Researchers Develop Automated Method to Identify Fish Calls Underwater

An Oregon State University research team and collaborators have developed an automated method that can accurately identify calls from a family of fishes.

The method takes advantage of data collected by underwater microphones known as hydrophones and provides an efficient and inexpensive way to understand changes in the marine environment due to climate change and other human-caused influences, said researchers from Oregon State’s Cooperative Institute for Marine Ecosystem and Resource Studies.

The findings were published in the journal Marine Ecology Progress Series.
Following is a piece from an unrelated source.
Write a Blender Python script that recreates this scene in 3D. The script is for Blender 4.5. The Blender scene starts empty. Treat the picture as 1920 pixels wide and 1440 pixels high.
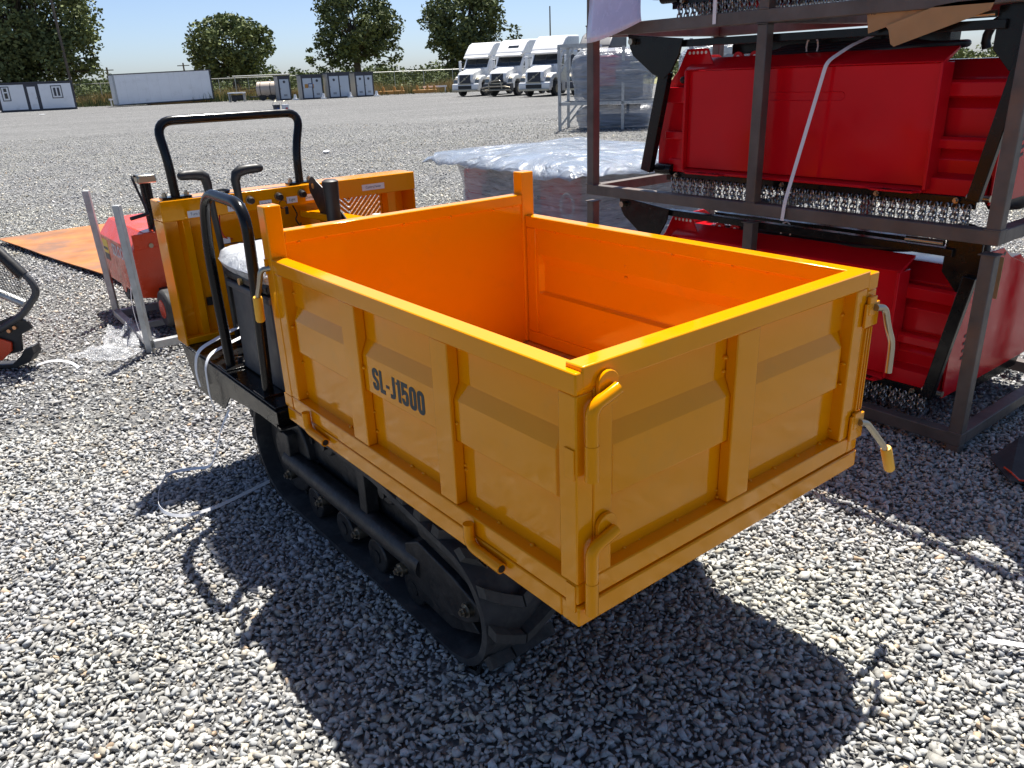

Hydrophones are increasingly being deployed in the world’s oceans. They offer advantages over other types of monitoring because they work at night, in low-visibility conditions and over long periods of time. But techniques to efficiently analyze data from hydrophones are not well developed.
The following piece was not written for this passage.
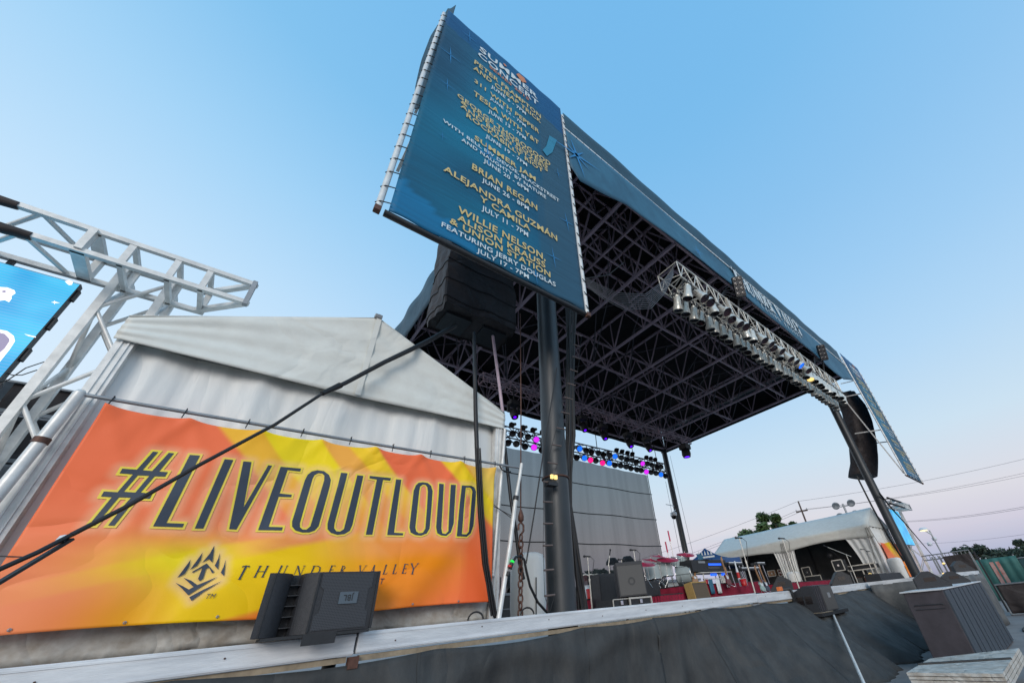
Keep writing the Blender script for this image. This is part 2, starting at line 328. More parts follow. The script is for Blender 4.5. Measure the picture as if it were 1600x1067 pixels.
mb = MB(); x = beams[2]; mb.box((x-.35, YB-.09, DK-.27), (x-.05, YB-.02, DK-.215)); mb.build('joint_clamp', 'galv', st)
def skirt(u, v, x0, x1, ph):
    x = x0+(x1-x0)*u; top = DK-.215 - .05*abs(math.sin(x*1.35+ph)) - .03*math.sin(x*.6)
    if 1.5 < x < 4: top += .0
    z = top*(1-v); k = v
    f = .05*math.sin(x*3.1+ph+.8*math.sin(x*.7)+1.5*v) + .03*math.sin(x*7.3+2*v+ph) + .02*math.sin(x*13+3*v)
    dr = .05*math.exp(-((v-.28+.2*abs(math.sin(x*1.35+ph)))**2)/.01)   # scallop fold
    fl = 1.75*min(1, max(0, (x-6.4)/4.2))*min(1, max(0, (27-x)/6))*k; f += min(1, fl)*(.055*math.sin(x*2.3+1.3*math.sin(x*.9)+.6*k)+.05*math.sin(x*5.1+k)); f = f*1.25
    return (x, YB-.07 - .06*k - f*(.25+k) - dr - fl, z)
for a, b, ph in ((-4.5, 6.4, 0), (6.35, 15.6, 1.3), (15.5, 23.5, 2.2), (23.4, 33.2, 3)):
    mb = MB(); mb.grid(lambda u, v: skirt(u, v, a, b, ph), int((b-a)*12), 26); mb.build('skirt', 'cloth', st, thick=.006)
    k = a+1.4
    while k < b-.3:
        u0 = (k-a)/(b-a); mb = MB(); mb.grid(lambda u, v: tuple(V(skirt(u0+u*.035/(b-a), v, a, b, ph))+V((0,-.006,0))), 2, 26); mb.build('seam', 'cloth', st); k += 2.6

# ------------------------------------------------------------------ left tent
YT = 6.08
tl = oY(183, 538, YT); tr_ = oY(783, 668, YT); xl, xr = tl.x, tr_.x; ze = (tl.z+tr_.z)/2; apx = oY(597, 502, YT); eave = ze+.34
xm = (xl+xr)/2; zr = apx.z
tent = thing('frame_tent', 'white frame tent with gabled front beside the stage, orange banner on its wall', 'tent', (xm, YT+3, DK-.02))
def gab(u, v):
    x = xl-.04+(xr-xl+.08)*u; t = abs(x-xm)/((xr-xl)/2); top = zr-(zr-eave)*min(t, 1.02); bot = ze-.03*math.sin(u*math.pi)
    z = bot+(top-bot)*v
    f = .015*math.sin(x*2+6*v) + .01*math.sin(v*22+2*math.sin(x*1.3))*(v > .1) + .02*math.exp(-((x-xm-.15)**2)/.03)*math.sin(v*25)
    return (x, YT-.07 + f*.8, z)
mb = MB(); mb.grid(gab, 90, 20); mb.build('gable', 'vinyl', tent, thick=.01)
mb = MB(); mb.prism([(xm-.06, YT-.10, ze-.02), (xm+.02, YT-.10, ze-.02), (xm+.05, YT-.10, zr-.03), (xm-.03, YT-.10, zr-.01)], (0, .012, 0)); mb.build('seam', 'vinyl', tent)
mb = MB()
for sx_ in (xl-.04, xr+.04): mb.grid(lambda u, v: (sx_+(xm-sx_)*u, YT-.07+6.1*v, eave+(zr-eave)*u+.012*math.sin(v*30)), 12, 30)
mb.build('roof', 'vinyl', tent, thick=.01)
mb = MB(); mb.tube([(xm, YT-.12, zr+.01), (xm, YT+6, zr+.01)], .03); mb.bbox((xm-.07, YT-.13, zr-.04), (xm+.05, YT-.05, zr+.03), .01); mb.build('ridge_cap', 'galv', tent)
def cur(u, v):
    x = xl+.1+(xr-xl-.2)*u; z = DK+(ze-DK+.06)*v
    f = .026*math.sin(x*5.5+.9*math.sin(x*2.1)+.5*v)+.012*math.sin(x*13+2*v)+.004*math.sin(x*31)
    return (x, YT+.10+f*(.35+.65*v), z)
mb = MB(); mb.grid(cur, 200, 14); mb.build('curtain', 'curtain', tent, thick=.006)
for X0, X1 in ((xl-.02, xl+.13), (xr-.13, xr+.02)):
    mb = MB(); mb.box((X0, YT-.03, DK-.05), (X1, YT+.10, ze+.1)); mb.box((X0+.045, YT-.045, DK-.05), (X0+.06, YT-.029, ze+.1)); mb.box((X0+.1, YT-.045, DK-.05), (X0+.115, YT-.029, ze+.1)); mb.build('corner_post', 'alu', tent)
mb = MB()
for sx_ in (xl, xr): mb.grid(lambda u, v: (sx_+.03*math.sin(u*40), YT+.12+5.9*u, DK+(eave-DK)*v), 50, 4)
mb.build('side_wall', 'curtain', tent, thick=.006)
mb = MB(); mb.grid(lambda u, v: (xl+.15+(xr-xl-.3)*u, YT-.005-.015*math.sin(u*23)-.01*math.sin(u*60+4*v), DK-.0+.34*v), 80, 6); mb.build('lower_skirt', 'dirtyvinyl', tent, thick=.006)
YR = YT-.16
ra_, rb_ = oY(128, 623, YR), oY(795, 724, YR); rz = (ra_.z+rb_.z)/2
rail = thing('rail_pole', 'thin grey pole across the white tent carrying the top edge of the orange banner', 'pole', (xm, YR, rz))
mb = MB(); mb.tube([(ra_.x, YR, rz+.0), (xm, YR, rz-.01), (oY(812,726,YR).x, YR, rz)], .022); mb.build('pole', 'galv', rail)
mb = MB(); mb.tube([(xr-.1, YR, rz-.02), (xr-.06, YR-.02, rz-.1), (xr+.05, YR-.02, rz-.12), (xr+.13, YR, rz-.1)], .012); mb.build('hook', 'black', rail)
pp = thing('support_pole', 'round pale pole clamped upright to the left tent corner', 'pole', (xl-.09, YR, DK))
pt = oY(125, 614, YR); pb = oY(6, 760, YR); pd = (pb-pt); pe = pt+pd*((.3-pt.z)/pd.z)
mb = MB(); mb.tube([pe, pt], .048, 14); mb.lathe(pt, [(.048,0),(.03,.03),(0,.035)], 14); mb.build('tube', 'alu', pp)
mb = MB(); mb.tube([pt.lerp(pb, .52), pt.lerp(pb, .575)], .058, 14); mb.build('clamp', 'rust', pp)
w_ = MB(); w_.bar((xl-.16, YR-.05, 2.58), (xl+.33, YR-.03, 2.56), .008); w_.build('tie_wire', 'black', pp)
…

This new research led by Jill Munger when she was an undergraduate student, begins to change that. Munger came to Oregon State having worked more than 20 years in the corporate world.

An avid scuba diver, she wanted to study the ocean. She received a fellowship from CIMERS to research underwater acoustics with Joe Haxel, who at the time was at the Hatfield Marine Science Center in Newport working with National Oceanic and Atmospheric Administration’s Pacific Marine Environmental Lab’s acoustic program.